Deutschlands drei großen IT-Herausforderungen

Die Situation in der Ukraine verdeutlicht für den 3-Sterne-General a.D. vor welchen Herausforderungen Deutschland beim Thema IT steht. Sollte Deutschland physisch angegriffen werden, sei auch die IT-Infrastruktur gefährdet. „Da muss man sich die Frage stellen, wie man die Infrastruktur in Deutschland so sicher machen kann, dass sie nicht ausfällt oder, wie beispielsweise in der Ukraine, die Daten und Anwendungen „exportiert“ werden müssen, um sie gegnerischem Angriffen zu entziehen und weiter nutzbar zu halten.

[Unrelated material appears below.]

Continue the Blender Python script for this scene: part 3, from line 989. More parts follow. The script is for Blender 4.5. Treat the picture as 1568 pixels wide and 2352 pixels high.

Das heißt, man muss darüber nachdenken, wie man sich quasi global absichert, indem man Daten an andere Orte evakuieren kann und trotzdem die Kommunikation gewährleistet.“ Dann kommt den Kommunikationsnetzen wie beispielsweise Satellitenkommunikation – bekannt ist insbesondere Starlink – besondere Bedeutung zu. Diese können sicherstellen, dass die Daten für Nutzanwendungen weltweit verfügbar gemacht werden.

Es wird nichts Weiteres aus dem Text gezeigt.